• [Given data]:
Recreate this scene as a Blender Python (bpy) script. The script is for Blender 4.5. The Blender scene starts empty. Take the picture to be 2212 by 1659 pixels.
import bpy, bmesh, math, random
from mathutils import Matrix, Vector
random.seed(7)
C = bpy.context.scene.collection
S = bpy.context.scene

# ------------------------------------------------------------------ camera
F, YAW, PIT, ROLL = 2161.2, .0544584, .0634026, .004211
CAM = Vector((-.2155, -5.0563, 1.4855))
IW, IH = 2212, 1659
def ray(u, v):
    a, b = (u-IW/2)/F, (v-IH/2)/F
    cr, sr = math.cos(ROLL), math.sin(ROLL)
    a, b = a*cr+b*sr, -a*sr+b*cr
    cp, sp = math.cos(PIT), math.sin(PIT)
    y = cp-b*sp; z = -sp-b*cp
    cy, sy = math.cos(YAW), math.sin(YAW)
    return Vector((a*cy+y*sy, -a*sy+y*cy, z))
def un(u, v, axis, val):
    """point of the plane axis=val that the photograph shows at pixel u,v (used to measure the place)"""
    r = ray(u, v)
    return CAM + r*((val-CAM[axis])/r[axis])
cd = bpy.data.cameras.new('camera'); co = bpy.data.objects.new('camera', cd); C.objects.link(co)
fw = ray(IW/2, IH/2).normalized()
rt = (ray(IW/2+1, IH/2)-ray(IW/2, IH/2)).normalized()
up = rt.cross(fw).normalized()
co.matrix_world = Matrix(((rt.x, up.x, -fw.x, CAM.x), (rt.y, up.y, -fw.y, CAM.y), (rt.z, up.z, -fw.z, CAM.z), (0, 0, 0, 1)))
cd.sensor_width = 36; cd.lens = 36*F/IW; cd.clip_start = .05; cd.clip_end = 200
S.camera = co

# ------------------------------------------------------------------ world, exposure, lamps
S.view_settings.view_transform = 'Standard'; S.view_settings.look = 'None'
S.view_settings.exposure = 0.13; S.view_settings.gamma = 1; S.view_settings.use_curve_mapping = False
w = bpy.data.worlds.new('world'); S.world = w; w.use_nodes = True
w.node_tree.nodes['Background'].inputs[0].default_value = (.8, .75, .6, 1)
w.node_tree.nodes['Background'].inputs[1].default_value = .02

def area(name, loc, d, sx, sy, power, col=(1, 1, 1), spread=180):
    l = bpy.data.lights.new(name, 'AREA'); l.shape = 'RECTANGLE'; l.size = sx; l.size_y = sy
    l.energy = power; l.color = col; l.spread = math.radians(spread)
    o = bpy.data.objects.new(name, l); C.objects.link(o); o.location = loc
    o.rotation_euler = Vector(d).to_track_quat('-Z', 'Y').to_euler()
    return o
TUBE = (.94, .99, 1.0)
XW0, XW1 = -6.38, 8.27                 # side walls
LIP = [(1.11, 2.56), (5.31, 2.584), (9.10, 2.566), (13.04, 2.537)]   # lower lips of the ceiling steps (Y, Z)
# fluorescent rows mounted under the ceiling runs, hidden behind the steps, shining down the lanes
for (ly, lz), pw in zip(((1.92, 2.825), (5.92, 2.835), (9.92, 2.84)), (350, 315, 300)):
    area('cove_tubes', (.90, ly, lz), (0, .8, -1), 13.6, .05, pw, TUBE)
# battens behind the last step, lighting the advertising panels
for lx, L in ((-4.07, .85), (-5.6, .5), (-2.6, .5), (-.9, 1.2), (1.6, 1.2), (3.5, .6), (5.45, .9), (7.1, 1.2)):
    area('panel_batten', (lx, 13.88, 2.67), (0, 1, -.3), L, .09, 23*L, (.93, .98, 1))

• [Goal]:
In the listing above, please print only the lines from the first one to the line where "S = bpy.context.scene" appears, exactly as written, both of those lines included.

• [Solution for this task]:
Recreate this scene as a Blender Python (bpy) script. The script is for Blender 4.5. The Blender scene starts empty. Take the picture to be 2212 by 1659 pixels.
import bpy, bmesh, math, random
from mathutils import Matrix, Vector
random.seed(7)
C = bpy.context.scene.collection
S = bpy.context.scene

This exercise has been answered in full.